What you need to do: What is the number of lines holding the word "scene"? Write that number and nothing else.
════
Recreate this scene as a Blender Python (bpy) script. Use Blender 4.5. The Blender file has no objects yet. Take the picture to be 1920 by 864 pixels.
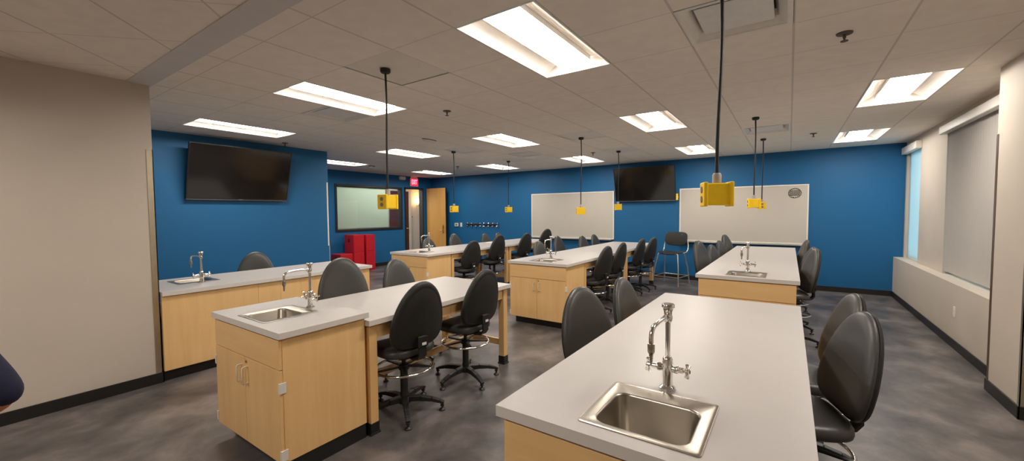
import bpy, bmesh, math, random
from mathutils import Vector, Matrix
random.seed(7)
SC = bpy.context.scene
COL = SC.collection
PI = math.pi
T = 0.6096          # ceiling module
CH = 2.805          # ceiling height

# ------------------------------------------------------------------ materials
def new_mat(name):
    m = bpy.data.materials.new(name); m.use_nodes = True
    nt = m.node_tree
    b = nt.nodes['Principled BSDF']
    return m, nt, b

def plain(name, col, rough=0.5, metal=0.0, spec=0.5, noise=0.0, nscale=20.0, bump=0.0, bscale=200.0, coat=0.0):
    m, nt, b = new_mat(name)
    b.inputs['Base Color'].default_value = (*col, 1)
    b.inputs['Roughness'].default_value = rough
    b.inputs['Metallic'].default_value = metal
    b.inputs['Specular IOR Level'].default_value = spec
    b.inputs['Coat Weight'].default_value = coat
    tc = nt.nodes.new('ShaderNodeTexCoord')
    if noise > 0:
        n = nt.nodes.new('ShaderNodeTexNoise'); n.inputs['Scale'].default_value = nscale
        n.inputs['Detail'].default_value = 4
        nt.links.new(tc.outputs['Object'], n.inputs['Vector'])
        r = nt.nodes.new('ShaderNodeValToRGB')
        r.color_ramp.elements[0].position = 0.3; r.color_ramp.elements[1].position = 0.7
        r.color_ramp.elements[0].color = (*[c * (1 - noise) for c in col], 1)
        r.color_ramp.elements[1].color = (*[min(1, c * (1 + noise)) for c in col], 1)
        nt.links.new(n.outputs['Fac'], r.inputs['Fac'])
        nt.links.new(r.outputs['Color'], b.inputs['Base Color'])
    if bump > 0:
        n2 = nt.nodes.new('ShaderNodeTexNoise'); n2.inputs['Scale'].default_value = bscale
        n2.inputs['Detail'].default_value = 3
        nt.links.new(tc.outputs['Object'], n2.inputs['Vector'])
        bp = nt.nodes.new('ShaderNodeBump'); bp.inputs['Strength'].default_value = bump
        bp.inputs['Distance'].default_value = 0.002
        nt.links.new(n2.outputs['Fac'], bp.inputs['Height'])
        nt.links.new(bp.outputs['Normal'], b.inputs['Normal'])
    return m

def emit(name, col, s):
    m, nt, b = new_mat(name)
    b.inputs['Base Color'].default_value = (*col, 1)
    b.inputs['Emission Color'].default_value = (*col, 1)
    b.inputs['Emission Strength'].default_value = s
    return m

M = {}
M['blue'] = plain('blue_wall_paint', (0.010, 0.118, 0.285), 0.55, spec=0.35, bump=0.15, bscale=350)
M['beige'] = plain('beige_wall_paint', (0.555, 0.495, 0.425), 0.6, spec=0.35, bump=0.2, bscale=300, noise=0.02, nscale=3)
M['white_wall'] = plain('white_corridor_paint', (0.72, 0.70, 0.67), 0.6, bump=0.1, bscale=300)
M['black_base'] = plain('black_rubber_base', (0.012, 0.011, 0.011), 0.45, noise=0.1)
M['laminate'] = plain('white_laminate', (0.465, 0.44, 0.425), 0.38, spec=0.45, noise=0.015, nscale=6)
M['edge'] = plain('laminate_edge', (0.66, 0.62, 0.585), 0.45, noise=0.01)
M['vinyl'] = plain('black_vinyl', (0.052, 0.052, 0.049), 0.38, spec=0.5, bump=0.25, bscale=260)
M['shell'] = plain('black_plastic_shell', (0.020, 0.0195, 0.0185), 0.5, spec=0.4, bump=0.1, bscale=400)
M['plastic'] = plain('black_nylon', (0.014, 0.014, 0.014), 0.42, spec=0.5, noise=0.1)
M['chrome'] = plain('chrome', (0.80, 0.79, 0.77), 0.10, metal=1.0, noise=0.02)
M['steel'] = plain('satin_steel', (0.40, 0.365, 0.315), 0.30, metal=1.0, noise=0.04, nscale=8)
M['alu'] = plain('satin_aluminium', (0.66, 0.65, 0.63), 0.35, metal=0.9, noise=0.03)
M['guard'] = plain('metal_corner_guard', (0.50, 0.44, 0.33), 0.3, metal=0.85, noise=0.05)
M['guard_dark'] = plain('bronze_corner_guard', (0.16, 0.11, 0.075), 0.4, metal=0.5, noise=0.05)
M['guard_blue'] = plain('white_corner_guard', (0.75, 0.75, 0.72), 0.35, noise=0.02)
M['yellow'] = plain('yellow_rubber', (0.93, 0.60, 0.012), 0.5, spec=0.4, noise=0.03)
M['outlet'] = plain('grey_outlet_face', (0.22, 0.17, 0.14), 0.5, noise=0.05)
M['grey_relief'] = plain('grey_strain_relief', (0.36, 0.32, 0.28), 0.5, noise=0.05)
M['cord'] = plain('black_cord', (0.01, 0.01, 0.01), 0.5, noise=0.1)
M['red'] = plain('red_enamel', (0.55, 0.012, 0.022), 0.35, spec=0.5, noise=0.05)
M['board'] = plain('whiteboard_enamel', (0.54, 0.505, 0.445), 0.28, spec=0.5, noise=0.012, nscale=2)
M['board_frame'] = plain('whiteboard_frame', (0.78, 0.75, 0.70), 0.35, noise=0.02)
M['ink'] = plain('dark_marker_ink', (0.035, 0.035, 0.03), 0.6, noise=0.1)
M['screen'] = plain('glossy_tv_screen', (0.006, 0.005, 0.005), 0.12, spec=0.6, noise=0.05)
M['bezel'] = plain('tv_bezel', (0.012, 0.012, 0.012), 0.25, noise=0.05)
M['bezel_edge'] = plain('tv_silver_edge', (0.45, 0.45, 0.44), 0.25, metal=0.8, noise=0.03)
M['door'] = plain('oak_door_base', (0.5, 0.28, 0.09), 0.4)
M['redwood'] = plain('dark_red_wood', (0.085, 0.020, 0.012), 0.4, noise=0.25, nscale=9)
M['frame'] = plain('dark_bronze_frame', (0.014, 0.013, 0.013), 0.4, noise=0.1)
M['white_plastic'] = plain('white_plastic', (0.74, 0.71, 0.66), 0.4, noise=0.02)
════
Response to the exercise: 2